DUBLIN (Reuters) – The Irish government on Thursday agreed targets to limit carbon emissions in key sectors of the economy after the leaders of coalition partners the Green Party, Fianna Fail and Fine Gael compromised on a 25% cut for the agricultural sector.
Ireland’s agriculture sector is responsible for around 38% of the country’s greenhouse gas emissions, and the target replaces a range of between 22% and 30% set out in last November’s Climate Action Plan.
Ceilings set for greenhouse gas emissions for other sectors will require a 75% reduction for the electricity sector, a 50% reduction for transport, 40% for residential buildings, and 35% for industry.
“The targets that have been set today are going to be challenging for all sectors but they are also fair, appropriate and, importantly, based on what is achievable,” Environment Minister Eamon Ryan said in a statement.

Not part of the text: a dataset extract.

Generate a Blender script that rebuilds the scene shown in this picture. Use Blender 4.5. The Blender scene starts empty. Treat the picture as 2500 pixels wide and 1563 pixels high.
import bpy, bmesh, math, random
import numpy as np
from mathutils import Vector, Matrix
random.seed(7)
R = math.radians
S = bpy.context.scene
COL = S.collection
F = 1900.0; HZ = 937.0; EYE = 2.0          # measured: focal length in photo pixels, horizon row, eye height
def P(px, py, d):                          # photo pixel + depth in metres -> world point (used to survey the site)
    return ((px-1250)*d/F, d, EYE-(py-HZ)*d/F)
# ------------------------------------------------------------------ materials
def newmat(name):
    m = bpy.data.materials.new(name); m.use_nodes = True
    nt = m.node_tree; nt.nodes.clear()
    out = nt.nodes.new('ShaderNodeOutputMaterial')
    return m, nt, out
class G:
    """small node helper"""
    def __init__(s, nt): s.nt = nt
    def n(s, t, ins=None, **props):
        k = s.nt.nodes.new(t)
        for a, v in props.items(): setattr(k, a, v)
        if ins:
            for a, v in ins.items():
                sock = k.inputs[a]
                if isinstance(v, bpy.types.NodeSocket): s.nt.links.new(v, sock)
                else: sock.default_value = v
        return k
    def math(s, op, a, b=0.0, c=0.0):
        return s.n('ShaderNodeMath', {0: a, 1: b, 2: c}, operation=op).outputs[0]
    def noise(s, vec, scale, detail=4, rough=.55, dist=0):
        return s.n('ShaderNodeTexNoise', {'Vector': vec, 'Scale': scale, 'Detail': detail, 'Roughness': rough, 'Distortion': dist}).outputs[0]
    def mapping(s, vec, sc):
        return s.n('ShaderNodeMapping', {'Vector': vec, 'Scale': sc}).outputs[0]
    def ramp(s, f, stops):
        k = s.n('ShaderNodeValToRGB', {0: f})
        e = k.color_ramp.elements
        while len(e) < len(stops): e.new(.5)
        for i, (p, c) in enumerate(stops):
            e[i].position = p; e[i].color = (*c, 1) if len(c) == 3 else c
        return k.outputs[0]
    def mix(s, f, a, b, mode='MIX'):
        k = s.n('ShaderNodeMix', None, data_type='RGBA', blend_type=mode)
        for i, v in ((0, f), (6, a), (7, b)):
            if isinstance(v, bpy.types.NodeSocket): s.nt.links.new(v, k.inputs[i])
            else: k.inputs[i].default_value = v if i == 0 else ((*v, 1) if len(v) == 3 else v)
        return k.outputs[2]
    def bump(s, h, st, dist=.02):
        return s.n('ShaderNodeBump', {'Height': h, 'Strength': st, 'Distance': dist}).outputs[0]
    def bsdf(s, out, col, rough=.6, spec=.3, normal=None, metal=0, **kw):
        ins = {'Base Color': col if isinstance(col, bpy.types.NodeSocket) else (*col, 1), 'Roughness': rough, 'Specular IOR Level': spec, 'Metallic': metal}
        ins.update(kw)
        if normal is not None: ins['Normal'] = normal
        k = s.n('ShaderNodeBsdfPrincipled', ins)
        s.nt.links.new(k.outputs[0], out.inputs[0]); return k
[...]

The Climate Action Plan apportioned the burden of reducing greenhouse gas emissions by 51% by 2030 by sector, and will require around 125 billion euros ($144 billion) of private and public investment.
It listed around 1,000 measures including a target of one million electric vehicles and upgrading 500,000 homes by 2030 – including by insulating poorly heated houses and installing energy efficient alternatives such as heat pumps.
An additional 500,000 people should switch from driving to walking, cycling or public transport.
Grants, incentives and taxes will be used to nudge individuals towards investing in climate-friendly technology, while the public sector will be banned from purchasing vehicles and heating systems powered by fossil fuels.
Up to 80% of electricity generation should be produced by renewable electricity, much of it from offshore wind, the November report said.